I managed to get a few bit and pieces out of him about his film career, but I wasn’t really interested in the farming side of his life at that time, though I would have been later as I was to spend more than 30 years of my own career as an agricultural journalist in Lincolnshire and Suffolk.
I dare not tell one of my greatest film heroes that I would have to walk the whole two miles back to the film set to retrieve my bike, but I set off on the return journey on foot with a glad heart, feeling mighty pleased with my eporting coup.
It is only three years ago since I discovered the Lincolnshire home address of the now veteran actor Richard Todd, so  I wrote to him about our encounter. He graciously replied, and said he could well believe that he tended to harp on about farming rather than filming.
Before wishing me success on my forthcoming book on farming, the actor commented: “Sadly in many ways, I gave up actively farming years ago and now live in semi-retirement contemplating the rotting crops of other less fortunate country-folk.”
A telling sign of the times, I fear.
Peter Hopper, Ipswich

Many thanks, Peter, for taking the time to share your memories with us!

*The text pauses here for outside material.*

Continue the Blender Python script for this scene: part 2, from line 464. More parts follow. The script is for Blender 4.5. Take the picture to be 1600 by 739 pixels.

Mike Slattery has been kind enough to email us about the Dam Busters film shoot. Mike says:-

“I remember the filming of the dambusters at Gibraltar point, myself and a friend were in the sea cadets at that time and were  down Gibraltar Point boating on one of the days they were filming, after watching this for a while we saw Richard Todd walking back to his car with another person, they put the car radio on and were listening to the cricket match, so we went over to the car to ask them for the score Richard Todd opened the door and let us listen  for a while, we then summed up courage to ask for a autograph which Richard Todd gave us, the other gentleman ask if we wanted his autograph to which we replied no thank you, and went on our merry way.
The other gentleman was Sir Michael Redgrave!”

0 thoughts on “Dam Busters Filmed at Skegness

  1. Hello, from August 1953 until October 1954 I served with the RAF at the Wainfleet Bombing range. Whilst there scenes for the epic film “The Dambusters” were filmed on the old sea wall between what was the No. 2 quadrant and Gibralter point. Having already written an article which was published in the magazine ” Britain at War” (Issue 30) with the proceeds being donated to the Bomber Command long overdue memorial planned for London I am working on another item which will feature the role played by RAF Wainfleet at that time again with any proceeds being similarly donated. In your web site I noticed (after 55 years!) two photographs of the filming and I wondered if it would be at all possible to obtain copies of these photographs of a quality which the magazine might accept and also permission to use them from whoever owns the copyright. I look forward to hearing from anyone who might be able to assist. Regards Brian Farish.

  2. Hello, further to my previous item can anyone tell me the date or even the month when the filming took place for the Dam Busters Film at Wainfleet in 1954 and what newspaper the photographs appeared in. Hopeful.